Thursday, January 22, 2009

Has George Soros Lost His Mind?

Reuters reporting on George Soros' testimony at the U.S. Conference of Mayors - whatever the hell that is:

Soros said the United States needed "radical and unorthodox policy measures" to prevent a repeat of the Great Depression of the early 20th century that include recapitalizing banks and writing down the country's accumulated debt.

Also, he said, it should create more money to offset the collapse of credit and then rapidly pull that cash out of the system when inflation emerges. The government would have to be very nimble in the timing of such moves, he said.

"If they are successful...the deflationary pressures will be replaced by the specter of inflation and the authorities will have to drain the excess money from the economy almost as quickly as they pumped it in. Of the two operations the second one is going to be, politically, even more difficult than the first," he said.

Is Soros - freaking - insane? Has this ever worked in history? Just once???

Hang on, it gets even better:

At the same time, the $700 billion financial bailout known as TARP for Troubled Assets Relief Program had been carried out in a "haphazard and capricious way" and "without proper planning," he said.

"Unfortunately it was misused and the way it was done has poisoned the well. It has created tremendous ill will toward putting up more money," Soros said.

I was stunned as well, when $700 billion was misspent by the bright bureaucrats in our Federal Government.

Let me ask you a question - last time you went to the Post Office to mail a package - how long did you wait?

Well those are the SAME DAMN BUREAUCRATS in charge of allocating this slush fund!

Why are people shocked when things our government does don't work out as planned?
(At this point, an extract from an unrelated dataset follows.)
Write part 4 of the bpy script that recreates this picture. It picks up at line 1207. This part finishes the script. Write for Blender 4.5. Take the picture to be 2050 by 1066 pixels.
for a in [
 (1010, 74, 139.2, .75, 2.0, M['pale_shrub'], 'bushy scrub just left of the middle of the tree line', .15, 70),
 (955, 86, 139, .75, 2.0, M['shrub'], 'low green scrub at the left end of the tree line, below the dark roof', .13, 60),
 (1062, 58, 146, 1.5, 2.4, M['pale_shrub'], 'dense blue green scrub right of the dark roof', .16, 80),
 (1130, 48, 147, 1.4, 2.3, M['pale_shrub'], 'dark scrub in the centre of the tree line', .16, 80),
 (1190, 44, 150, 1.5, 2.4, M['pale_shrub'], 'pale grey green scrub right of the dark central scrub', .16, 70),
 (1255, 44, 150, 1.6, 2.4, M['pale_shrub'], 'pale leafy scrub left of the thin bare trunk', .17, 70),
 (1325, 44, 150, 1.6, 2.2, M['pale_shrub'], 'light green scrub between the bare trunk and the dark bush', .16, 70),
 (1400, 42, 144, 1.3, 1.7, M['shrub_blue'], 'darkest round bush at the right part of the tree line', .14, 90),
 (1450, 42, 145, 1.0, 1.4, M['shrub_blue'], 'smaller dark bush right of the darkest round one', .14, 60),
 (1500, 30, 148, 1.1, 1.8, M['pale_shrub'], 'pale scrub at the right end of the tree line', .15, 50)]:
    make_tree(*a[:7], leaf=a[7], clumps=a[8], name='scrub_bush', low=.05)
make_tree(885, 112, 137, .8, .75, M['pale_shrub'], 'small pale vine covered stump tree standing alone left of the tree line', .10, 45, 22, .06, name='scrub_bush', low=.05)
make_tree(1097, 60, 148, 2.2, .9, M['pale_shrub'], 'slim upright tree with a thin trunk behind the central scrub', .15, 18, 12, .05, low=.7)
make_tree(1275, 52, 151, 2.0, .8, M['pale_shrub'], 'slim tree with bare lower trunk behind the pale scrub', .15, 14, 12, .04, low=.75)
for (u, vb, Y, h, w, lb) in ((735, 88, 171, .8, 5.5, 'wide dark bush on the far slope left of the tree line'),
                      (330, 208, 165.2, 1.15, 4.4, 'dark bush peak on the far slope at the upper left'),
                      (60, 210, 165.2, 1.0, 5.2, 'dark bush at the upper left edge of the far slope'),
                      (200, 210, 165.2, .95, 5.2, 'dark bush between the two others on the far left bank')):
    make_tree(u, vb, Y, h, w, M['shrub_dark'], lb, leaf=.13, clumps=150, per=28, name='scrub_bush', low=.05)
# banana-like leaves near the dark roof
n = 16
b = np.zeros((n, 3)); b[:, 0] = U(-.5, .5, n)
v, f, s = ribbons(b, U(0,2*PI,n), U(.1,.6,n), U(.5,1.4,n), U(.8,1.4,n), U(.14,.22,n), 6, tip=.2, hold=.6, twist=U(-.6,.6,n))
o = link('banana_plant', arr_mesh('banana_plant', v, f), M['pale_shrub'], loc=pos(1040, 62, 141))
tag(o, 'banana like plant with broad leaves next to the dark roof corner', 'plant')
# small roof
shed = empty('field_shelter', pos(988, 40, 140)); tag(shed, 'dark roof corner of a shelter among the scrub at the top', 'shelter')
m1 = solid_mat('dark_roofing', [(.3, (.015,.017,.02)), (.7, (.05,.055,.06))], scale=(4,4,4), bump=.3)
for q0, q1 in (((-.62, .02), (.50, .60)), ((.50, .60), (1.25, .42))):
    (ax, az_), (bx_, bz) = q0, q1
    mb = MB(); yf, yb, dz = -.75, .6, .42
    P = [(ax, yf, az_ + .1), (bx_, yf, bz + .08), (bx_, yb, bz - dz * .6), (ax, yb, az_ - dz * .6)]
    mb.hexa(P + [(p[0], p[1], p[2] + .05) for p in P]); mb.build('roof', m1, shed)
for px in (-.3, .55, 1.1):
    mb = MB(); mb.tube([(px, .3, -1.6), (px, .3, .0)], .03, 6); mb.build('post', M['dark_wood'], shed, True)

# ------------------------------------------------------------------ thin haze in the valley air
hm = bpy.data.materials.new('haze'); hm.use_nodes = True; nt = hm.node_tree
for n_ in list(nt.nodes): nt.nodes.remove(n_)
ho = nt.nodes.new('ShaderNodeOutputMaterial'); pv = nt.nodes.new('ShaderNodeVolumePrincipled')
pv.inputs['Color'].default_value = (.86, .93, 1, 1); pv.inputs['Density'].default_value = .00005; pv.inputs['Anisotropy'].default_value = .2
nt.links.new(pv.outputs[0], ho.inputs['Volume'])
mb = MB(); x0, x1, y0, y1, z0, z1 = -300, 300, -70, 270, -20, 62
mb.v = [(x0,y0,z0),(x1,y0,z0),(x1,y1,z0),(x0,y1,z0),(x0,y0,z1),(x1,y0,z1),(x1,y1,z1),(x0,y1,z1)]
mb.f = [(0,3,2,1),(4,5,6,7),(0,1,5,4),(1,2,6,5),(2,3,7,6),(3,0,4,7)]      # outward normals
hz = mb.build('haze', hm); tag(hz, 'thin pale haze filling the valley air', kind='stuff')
They NEVER work out as planned!

That's what the free market is for. (Check out John Stossel's excellent 20/20 piece about the limitations of government, and the power of the free market - highly recommended).

Now George Soros is not stupid - he's one of the most successful speculators of all-time.

So has he just lost his mind?

Have years of socialist dreaming finally penetrated and damaged his cranium?

Or is he just screwing with us common folk?

5 comments:

Jessica said...

Has it ever worked before? It has never been attempted before. There has never been a time when the world economy was crashing while operating in a fiat monetary system in which the country holding the reserve currency tried to reinflate the economy. So who knows if it will work. The question is really whether something else will work better. Suggestion? Doing nothing is a non-starer.

cassandra and her dog apollo said...

I've had to wait in line at the post office but guess what? Postal workers are not redecorating their offices with tax payer money while their companies are tanking (if you wait at the post office, you know they haven't redecorated since the Johnson administration). It is time to stop bemoaning the inefficiencies of government agencies and realize we are looking behind the veritable curtain at unregulated markets' Oz and it is not pretty. I'd take the post office over Merrill Lynch, Lehman Brothers, Country Wide any day. And p.s., I have never had to wait in line at the post office as long as I've had to wait for Time/Warner customer service.

Brett Owens said...

My suggestion? Doing nothing is exactly what I'd suggest.

While it is a political non-starter, we *should* let the failed banks fail, let the failed auto companies fail, and purge all the rottenness from the system, to borrow a phrase.

The competent people will pick up the pieces and start building again - sooner than everyone thinks. Right now we seem determined to follow the mistakes of Japan and have a lost decade of our own.

Don't have to worry about Merrill, Lehman, or CW anymore - Mr. Market was 3 for 3 in picking those jokers off. Time Warner would get picked off if they didn't have a pseudo-government granted monopoly - which is the source of your frustration - they wouldn't get away with a "4 hour service window" if you had other viable options.

A better comparison would be with true "free market" companies, such as Zappos - go ahead, order a pair of shoes right now, it will change your life.

Alex said...

>Doing nothing is a non-starer.

Most depressions prior to the Great Depression were over in two years, all of them in five. The Great Depression lasted much, much longer precisely because every trick was pulled out of the hat and none worked. Remember the 1921 depression? Of course not, because Harding did nothing and depression was over in no time. See Thomas Woods' "The Harding Way". Harding achieved something by doing nothing, Hoover and FDR exactly the opposite. And here we are, repeating exactly the wrong thing. As Einstein said, "Two things are infinite: Universe and human stupidity. And I'm not sure about the Universe".

Brett Owens said...

Excellent comment Alex - well said, I couldn't agree with you more. I just did a review of Rothbard's "America's Great Depression" - he also mentioned the Harding example.

Thx for the article link...great piece.